Cosa significa per l’economia europea e per l’Italia mettere al bando il petrolio russo? Quanto greggio importiamo da Mosca e c’è il rischio di uno shock energetico nel nostro Paese?
Il greggio Brent è salito di quasi il 18% sfiorando i $140 al barile all’open in Asia dopo la notizia nel fine settimana che gli Stati Uniti - e forse gli alleati europei - stanno discutendo di un possibile divieto alle esportazioni di petrolio russo.
È l’ultimo sviluppo di un’impennata dei prezzi inarrestabile dall’invasione dell’Ucraina, che ha sconvolto i mercati energetici.
Il nostro continente è molto esposto poiché è forte la dipendenza dal gas, soprattutto, ma anche dal petrolio proveniente dalla Russia.
Cosa può succedere se scatta l’embargo al greggio di Putin? Quale impatto sull’UE e, in primis, sull’Italia. Alcuni dati.
Quanto petrolio russo arriva in Europa e in Italia?
Dinanzi alla possibilità di sanzioni energetiche, nello specifico uno stop all’export del petrolio proveniente dalla Russia messo in atto da USA e UE, è scattata l’allerta nel nostro continente.
I numeri ci aiutano a capirne il motivo. Secondo i dati Eurostat, “il petrolio greggio ha in gran parte dominato le importazioni dell’UE di prodotti energetici nel 2021 con una quota del 73%, seguito dal gas naturale con il 15%. Nel 2021, la Russia è rimasta il principale fornitore di gas naturale e di petrolio all’UE.”
Un grafico relativo al 2019 mostra chiaramente la struttura dell’approvvigionamento di questo combustibile dell’Unione Europea:
Questo è più o meno lo schema di dipendenza UE dai prodotti petroliferi importati che si è palesato nel 2020 e nel primo semestre 2021. I grafici Eurostat sottostanti evidenziano la fetta importante di petrolio e derivati provenienti dall’extra UE: la Russia gioca il ruolo di protagonista.
Da sottolineare che in Europa sono soprattutto Germania, all’Olanda e alla Polonia ad acquistare dalla Russia nel settore petrolifero.
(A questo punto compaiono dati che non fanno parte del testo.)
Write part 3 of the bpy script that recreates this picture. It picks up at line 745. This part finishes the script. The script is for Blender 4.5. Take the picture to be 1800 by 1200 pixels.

E l’Italia? Anche il nostro Paese importa da Mosca il greggio, ma la nazione non è la prima venditrice. Tra gennaio-novembre 2021 le importazioni italiane di petrolio sono state circa 5,1 milioni di tonnellate, corrispondenti al 10% di tutti gli acquisti. La Russia si colloca dopo Azerbaigian, Libia, Iraq, Arabia Saudita come partner italiano nel petrolio.
Cosa può succedere con lo stop al petrolio russo
La sola proposta di mettere al bando il petrolio russo ha scatenato un balzo del prezzo del greggio da allarme.
Quello che temono gli analisti è che sanzioni energetiche possano colpire consumatori e settori produttivi soprattutto in Europa, dove già forniture e stoccaggi di combustibili sono ai minimi.
Secondo il gruppo bancario ANZ, dato che questo sta accadendo nell’intero complesso energetico, l’Europa non ha molte opzioni e probabilmente pagherà molto di più per il suo petrolio, gas e altri combustibili nel breve termine.
“Un embargo sulle importazioni russe potrebbe spingere i mercati energetici nel peggior caos della nostra vita,” ha affermato Vandana Hari, fondatrice di Vanda Insights con sede a Singapore. La sua opinione è che sarà difficile vedere l’Unione Europea accettare un divieto di import di petrolio russo, anche se gli Stati Uniti andranno avanti su questa linea, poiché il vecchio continente rischia di spegnere la sua energia.
S&P Global è più netta: “I membri della Nato acquistano attualmente più della metà dei 7,5 milioni di barili al giorno di petrolio greggio e prodotti raffinati che la Russia esporta e le scorte sono già basse negli Stati Uniti e ai minimi storici in Europa e nei Paesi OSCE dell’Asia”.
Ci saranno disordini, energetici in primis e in Europa, inaspettati.